Many of those jobs are held by minority group members, immigrants or both, and the convention showcased statements from African-American and Latino/Latina workers. Change to Win also demands full legalization of immigrants.

Key concepts of Change to Win’s program include:

• Concentrating organizing in each union’s "core industries," such as transportation for the Teamsters, according to Hoffa. Change to Win, which Burger and the union presidents emphasize would be a small, coordinating body, would mediate and decide conflicts.

• Multi-union organizing campaigns, and multi-union support for each other’s organizing drives, strikes and other action.

• Creating coordinating committees for organizing and bargaining in the specific core industries. The panels would develop joint plans and enforce provisions to ban individual unions from reaching contracts that undercut their colleagues’ efforts.

• Nationwide organizing of national targets, including DHL, Wal-Mart, Cintas, Smithfield, FedEx and possibly the Beverly Nursing Home chain.

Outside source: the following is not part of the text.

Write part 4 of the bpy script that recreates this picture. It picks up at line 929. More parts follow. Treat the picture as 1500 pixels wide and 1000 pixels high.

The Change to Win 10-person council—each union’s president plus an additional member each, for diversity, from SEIU, the Teamsters and UFCW—will set more targets and flesh out plans at a Nov. 1 meeting in Washington, D.C.

• Using actions, including strikes, in other cities or metro areas to support demands for recognition and contracts in one area.

• Downgrading political action to link endorsements to organizing, and endorsing only politicians who openly support the right to organize—even if those pols oppose labor on other issues.

• Using of labor’s financial re-sources, such as money in health, welfare and pension funds, to further union organizing goals. Laborers Union President Terry O’Sullivan said that includes $200 million in so-called "Taft-Hartley" pension funds in the construction industry, and $2.6 billion in public employee pensions.

• Making the areas of Mississippi, Louisiana and Alabama devastated by Hurricane Katrina a test case for a new union role, not just immediate relief, but training area workers to rebuild communities. "It’s an opportunity to present ourselves in the South," where the labor movement is weak and even unionists under national contracts, such as IBT master freight agreements, have lower wages, Hoffa said.

• Using the three-fourths of the $16 million that Change to Win will collect in per-capita assessments from member unions for planning and implementing joint organizing.

Change to Win leaders confirmed contacts with other unions about joining their new federation, but said they are not actively soliciting them. A prime target mentioned was the unaffiliated 2.7-million-member National Education Association, the nation’s largest union. Asked specifically if NEA would be asked to join, SEIU President Andrew Stern said no.

"There are now two federations," Stern said. "The question is now that we changed, can we win?"